───── Data extract ─────
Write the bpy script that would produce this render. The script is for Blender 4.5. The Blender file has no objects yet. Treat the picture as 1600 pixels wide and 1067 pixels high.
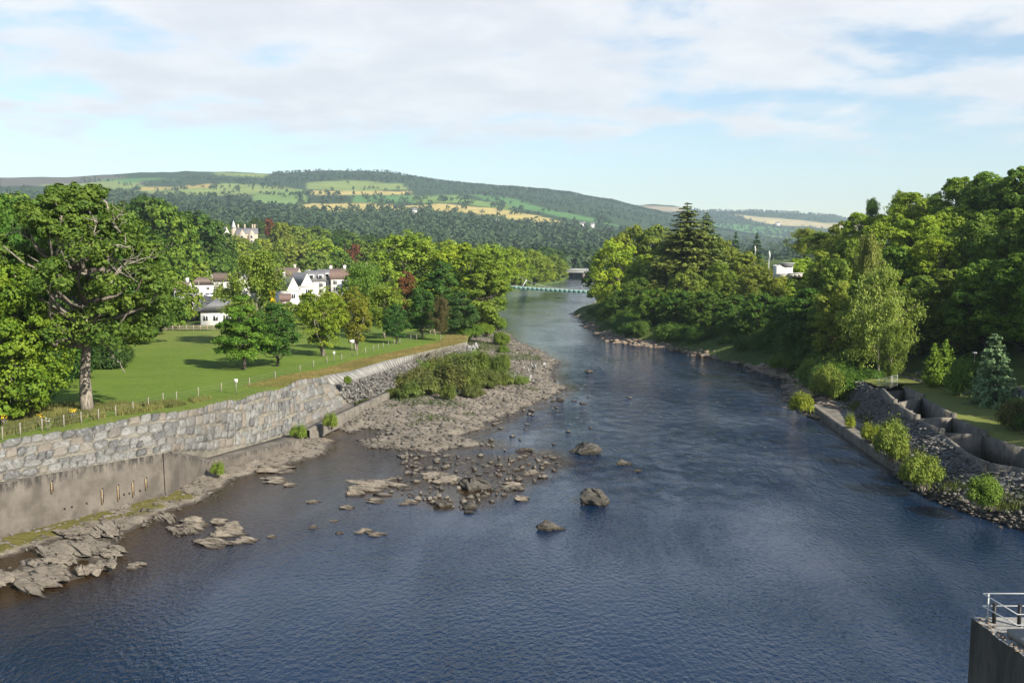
import bpy, math, random
import numpy as np
from mathutils import Vector

# ------------------------------------------------------------------ camera, sky, sun, exposure
SC = bpy.context.scene
COL = SC.collection
H, F_PX, Y0 = 22.0, 1600.0, 395.0            # eye height above the river, focal length and horizon row of the photograph
PITCH = math.atan((533.5 - Y0) / F_PX)
cam_d = bpy.data.cameras.new('camera')
cam = bpy.data.objects.new('camera', cam_d); COL.objects.link(cam)
cam.location = (0, 0, H); cam.rotation_euler = (math.pi / 2 - PITCH, 0, 0)
cam_d.sensor_width = 36; cam_d.lens = 36 * F_PX / 1600; cam_d.clip_end = 30000; cam_d.clip_start = 0.5
SC.camera = cam
SC.cycles.use_denoising = True
SC.cycles.max_bounces = 5; SC.cycles.diffuse_bounces = 2; SC.cycles.glossy_bounces = 3
SC.cycles.transmission_bounces = 4; SC.cycles.volume_bounces = 0; SC.cycles.transparent_max_bounces = 4

SUN_AZ, SUN_EL = math.radians(136), math.radians(32)     # clockwise from the view direction (+y)
w = bpy.data.worlds.new('World'); SC.world = w; w.use_nodes = True
wt = w.node_tree; wt.nodes.clear()
def WN(t, **k):
    n = wt.nodes.new(t)
    for a, b in k.items(): setattr(n, a, b)
    return n
def wl(a, b): wt.links.new(a, b)
sky = WN('ShaderNodeTexSky', sky_type='NISHITA', sun_disc=False, sun_elevation=SUN_EL, sun_rotation=SUN_AZ,
         altitude=100, air_density=1.0, dust_density=0.5, ozone_density=1.4)
tc = WN('ShaderNodeTexCoord'); sep = WN('ShaderNodeSeparateXYZ'); wl(tc.outputs['Generated'], sep.inputs[0])
def wmath(op, a, b=None, c=None, clamp=False):
    n = WN('ShaderNodeMath', operation=op, use_clamp=clamp)
    for i, v in enumerate((a, b, c)):
        if v is None: continue
        if isinstance(v, (int, float)): n.inputs[i].default_value = v
        else: wl(v, n.inputs[i])
    return n.outputs[0]
zc = wmath('ADD', wmath('MAXIMUM', sep.outputs[2], 0.0), 0.14)
cu = wmath('DIVIDE', sep.outputs[0], zc); cv = wmath('DIVIDE', sep.outputs[1], zc)
cb = WN('ShaderNodeCombineXYZ'); wl(cu, cb.inputs[0]); wl(cv, cb.inputs[1])
def wnoise(scale, detail, rough, off, dist=0.0, src=None):
    m = WN('ShaderNodeMapping'); m.inputs['Location'].default_value = off
    wl((src or cb).outputs[0], m.inputs[0])
    n = WN('ShaderNodeTexNoise'); n.inputs['Scale'].default_value = scale; n.inputs['Detail'].default_value = detail
    n.inputs['Roughness'].default_value = rough; n.inputs['Distortion'].default_value = dist
    wl(m.outputs[0], n.inputs['Vector']); return n.outputs[0]
def wramp(v, lo, hi):
    n = WN('ShaderNodeMapRange', interpolation_type='SMOOTHSTEP'); n.inputs[1].default_value = lo; n.inputs[2].default_value = hi
    wl(v, n.inputs[0]); return n.outputs[0]
n1 = wnoise(2.1, 10, 0.56, (14.2, 3.6, 0), 0.1)
n2 = wnoise(0.45, 3, 0.5, (14.2, 3.6, 1))
n3 = wnoise(2.6, 8, 0.6, (1.0, 5.0, 0), 0.1)
cov = wmath('ADD', n1, wmath('MULTIPLY', wmath('SUBTRACT', n2, 0.5), 0.75))
mask = wramp(cov, 0.335, 0.55)
lowfade = wramp(wmath('ADD', sep.outputs[2], wmath('MULTIPLY', wmath('SUBTRACT', n1, 0.5), 0.10)), 0.085, 0.135)      # the cloud deck ends short of the horizon
hifade = wmath('SUBTRACT', 1.0, wmath('MULTIPLY', wramp(sep.outputs[2], 0.25, 0.44), 0.96))                            # and breaks up overhead
mask = wmath('MULTIPLY', wmath('MULTIPLY', mask, lowfade), hifade)
mask = wmath('MULTIPLY', mask, 0.90)
shade = wramp(wmath('ADD', wmath('MULTIPLY', n3, 0.7), wmath('MULTIPLY', cov, 0.55)), 0.52, 0.80)
ccol = WN('ShaderNodeMix', data_type='RGBA'); wl(shade, ccol.inputs[0])
ccol.inputs[6].default_value = (6.0, 6.05, 6.12, 1); ccol.inputs[7].default_value = (5.05, 5.15, 5.45, 1)
thin = WN('ShaderNodeMix', data_type='RGBA'); wl(mask, thin.inputs[0])
wl(sky.outputs[0], thin.inputs[6]); wl(ccol.outputs[2], thin.inputs[7])
bg = WN('ShaderNodeBackground'); bg.inputs[1].default_value = 0.085
wl(thin.outputs[2], bg.inputs[0])
out = WN('ShaderNodeOutputWorld'); wl(bg.outputs[0], out.inputs[0])

sun_d = bpy.data.lights.new('sun', 'SUN'); sun_d.energy = 5.0; sun_d.angle = math.radians(0.5); sun_d.color = (1.0, 0.93, 0.80)
sun = bpy.data.objects.new('sun', sun_d); COL.objects.link(sun); sun.location = (120, -60, 150)
sv = Vector((math.sin(SUN_AZ) * math.cos(SUN_EL), math.cos(SUN_AZ) * math.cos(SUN_EL), math.sin(SUN_EL)))
sun.rotation_euler = sv.to_track_quat('Z', 'Y').to_euler()
SC.view_settings.view_transform = 'Standard'; SC.view_settings.look = 'None'; SC.view_settings.gamma = 1
SC.view_settings.use_curve_mapping = False; SC.view_settings.exposure = 1.0

# ------------------------------------------------------------------ geometry helpers
CP, SP = math.cos(PITCH), math.sin(PITCH)
def ray(px, py):
    u = 533.5 - py
    return np.array([px - 800.0, F_PX * CP + u * SP, -F_PX * SP + u * CP])
def gp(px, py, z=0.0):                         # the point of height z that the photograph shows at a pixel
    d = ray(px, py); t = (z - H) / d[2]
    return np.array([d[0] * t, d[1] * t, z])
def at(px, py, y):                             # the point at a distance y that the photograph shows at a pixel
    d = ray(px, py); t = y / d[1]
    return np.array([d[0] * t, y, H + d[2] * t])
def interp(x, a, b): return np.interp(x, a, b)

class MB:
    def __init__(s): s.V = []; s.F = []; s.n = 0; s.A = []
    def add(s, V, *Fs, a=None):
        V = np.asarray(V, float).reshape(-1, 3)
        for F in Fs:
            if len(F): s.F.append(np.asarray(F, np.int64) + s.n)
        s.V.append(V); s.n += len(V)
        s.A.append(np.full(len(V), 0.5) if a is None else np.broadcast_to(np.asarray(a, float), (len(V),)))
        return s
    def box(s, c, size, rz=0.0, taper=1.0):
        x, y, z = np.array(size) / 2.0
        P = np.array([[-x,-y,-z],[x,-y,-z],[x,y,-z],[-x,y,-z],[-x*taper,-y*taper,z],[x*taper,-y*taper,z],[x*taper,y*taper,z],[-x*taper,y*taper,z]])
        ca, sa = math.cos(rz), math.sin(rz)
        P = np.c_[P[:,0]*ca - P[:,1]*sa, P[:,0]*sa + P[:,1]*ca, P[:,2]] + np.array(c)
        return s.add(P, [[0,3,2,1],[4,5,6,7],[0,1,5,4],[1,2,6,5],[2,3,7,6],[3,0,4,7]])
    def hexa(s, P): return s.add(P, [[0,3,2,1],[4,5,6,7],[0,1,5,4],[1,2,6,5],[2,3,7,6],[3,0,4,7]])
    def tube(s, pts, rad, sides=8, a=None, cap=True):
        pts = np.asarray(pts, float); n = len(pts); rad = np.broadcast_to(np.asarray(rad, float), (n,))
        T = np.gradient(pts, axis=0); T /= np.linalg.norm(T, axis=1)[:, None] + 1e-9
        ref = np.where(np.abs(T[:, 2:3]) > 0.9, [[1.0, 0, 0]], [[0, 0, 1.0]])
        U = np.cross(T, ref); U /= np.linalg.norm(U, axis=1)[:, None] + 1e-9; W = np.cross(T, U)
        an = np.arange(sides) * 2 * math.pi / sides
        P = pts[:, None] + rad[:, None, None] * (np.cos(an)[None, :, None] * U[:, None] + np.sin(an)[None, :, None] * W[:, None])
        i = np.arange(n - 1)[:, None] * sides; j = np.arange(sides)[None]; k = (j + 1) % sides
        Q = np.stack([i + j, i + k, i + sides + k, i + sides + j], -1).reshape(-1, 4)
        Fs = [Q]
        if cap: Fs += [np.arange(sides)[None, ::-1], (np.arange(sides) + (n - 1) * sides)[None]]
        return s.add(P.reshape(-1, 3), *Fs, a=a)
    def grid(s, P, a=None):                     # P: (n, m, 3)
        n, m = P.shape[:2]; i = np.arange(n - 1)[:, None] * m; j = np.arange(m - 1)[None]
        Q = np.stack([i + j, i + j + 1, i + m + j + 1, i + m + j], -1).reshape(-1, 4)
        return s.add(P.reshape(-1, 3), Q, a=None if a is None else np.asarray(a).reshape(-1))
    def mesh(s, name, mat=None, smooth=False, attr=None):
        V = np.concatenate(s.V); me = bpy.data.meshes.new(name)
        me.vertices.add(len(V)); me.vertices.foreach_set('co', V.astype(np.float32).ravel())
        idx = np.concatenate([f.ravel() for f in s.F]); tot = np.concatenate([np.full(len(f), f.shape[1]) for f in s.F])
        me.loops.add(len(idx)); me.loops.foreach_set('vertex_index', idx.astype(np.int32))
        me.polygons.add(len(tot)); st = np.concatenate([[0], np.cumsum(tot)[:-1]])
        me.polygons.foreach_set('loop_start', st.astype(np.int32)); me.polygons.foreach_set('loop_total', tot.astype(np.int32))
        if smooth: me.polygons.foreach_set('use_smooth', np.ones(len(tot), bool))
        at_ = me.attributes.new('v', 'FLOAT', 'POINT'); at_.data.foreach_set('value', np.concatenate(s.A).astype(np.float32))
        for k, val in (attr or {}).items():
            val = np.asarray(val)
            if val.ndim == 2:
                b = me.attributes.new(k, 'FLOAT_COLOR', 'POINT'); b.data.foreach_set('color', np.c_[val, np.ones(len(val))].astype(np.float32).ravel())
            else:
                b = me.attributes.new(k, 'FLOAT', 'POINT'); b.data.foreach_set('value', val.astype(np.float32))
        me.update(calc_edges=True); me.validate()
        if mat is not None: me.materials.append(mat)
        return me
    def build(s, name, mat, parent=None, smooth=False, attr=None, loc=None):
        return link(name, s.mesh(name, mat, smooth, attr), parent, loc)

def link(name, data, parent=None, loc=None):
    o = bpy.data.objects.new(name, data); COL.objects.link(o)
    if parent is not None: o.parent = parent
    if loc is not None: o.location = loc
    return o
def tag(o, label=None, cat=None, group=None, kind=None):
    if label: o['label'] = label
    if cat: o['category'] = cat
    if group: o['group'] = group
    if kind: o['kind'] = kind
    return o
def thing(name, label, cat, loc=(0, 0, 0), rz=0.0, group=None):
    o = link(name, None); o.empty_display_size = 0.3
    o.location = tuple(loc); o.rotation_euler = (0, 0, rz)
    return tag(o, label, cat, group)

_rs = np.random.RandomState(5)
_PT = _rs.rand(64, 64, 64)
def noise3(x, y, z=0.0, s=1.0, oct=3):          # value noise, -1..1
    x = np.asarray(x, float); y = np.asarray(y, float); z = np.zeros_like(x) + z
    out = np.zeros_like(x); amp = 1.0; tot = 0.0
    for o in range(oct):
        X, Y, Z = x / s + 17.3 * o, y / s + 5.1 * o, z / s + 9.7 * o
        xi, yi, zi = np.floor(X).astype(int), np.floor(Y).astype(int), np.floor(Z).astype(int)
        fx, fy, fz = X - xi, Y - yi, Z - zi
        fx, fy, fz = fx*fx*(3-2*fx), fy*fy*(3-2*fy), fz*fz*(3-2*fz)
        g = lambda a, b, c: _PT[(xi + a) & 63, (yi + b) & 63, (zi + c) & 63]
        v = ((g(0,0,0)*(1-fx)+g(1,0,0)*fx)*(1-fy)+(g(0,1,0)*(1-fx)+g(1,1,0)*fx)*fy)*(1-fz) + \
            ((g(0,0,1)*(1-fx)+g(1,0,1)*fx)*(1-fy)+(g(0,1,1)*(1-fx)+g(1,1,1)*fx)*fy)*fz
        out += amp * (2 * v - 1); tot += amp; amp *= 0.5; s = s / 2.0
    return out / tot
def polysd(X, Y, P):                            # signed distance to a polygon, positive inside
    P = np.asarray(P, float)[:, :2]; d = np.full(X.shape, 1e18); ins = np.zeros(X.shape, bool)
    for i in range(len(P)):
        a, b = P[i], P[(i + 1) % len(P)]; e = b - a
        t = np.clip(((X - a[0]) * e[0] + (Y - a[1]) * e[1]) / (e @ e + 1e-12), 0, 1)
        d = np.minimum(d, (X - a[0] - t * e[0]) ** 2 + (Y - a[1] - t * e[1]) ** 2)
        c = ((a[1] > Y) != (b[1] > Y)) & (X < (b[0] - a[0]) * (Y - a[1]) / (b[1] - a[1] + 1e-12) + a[0])
        ins ^= c
    return np.where(ins, 1, -1) * np.sqrt(d)
def sm(x, a, b):
    t = np.clip((x - a) / (b - a), 0, 1); return t * t * (3 - 2 * t)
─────
Problem details —
From the opening line of the listing above through the line bearing "from mathutils import Vector", repeat each line exactly. Drop every picture.

Reply to the task —
Write the bpy script that would produce this render. The script is for Blender 4.5. The Blender file has no objects yet. Treat the picture as 1600 pixels wide and 1067 pixels high.
import bpy, math, random
import numpy as np
from mathutils import Vector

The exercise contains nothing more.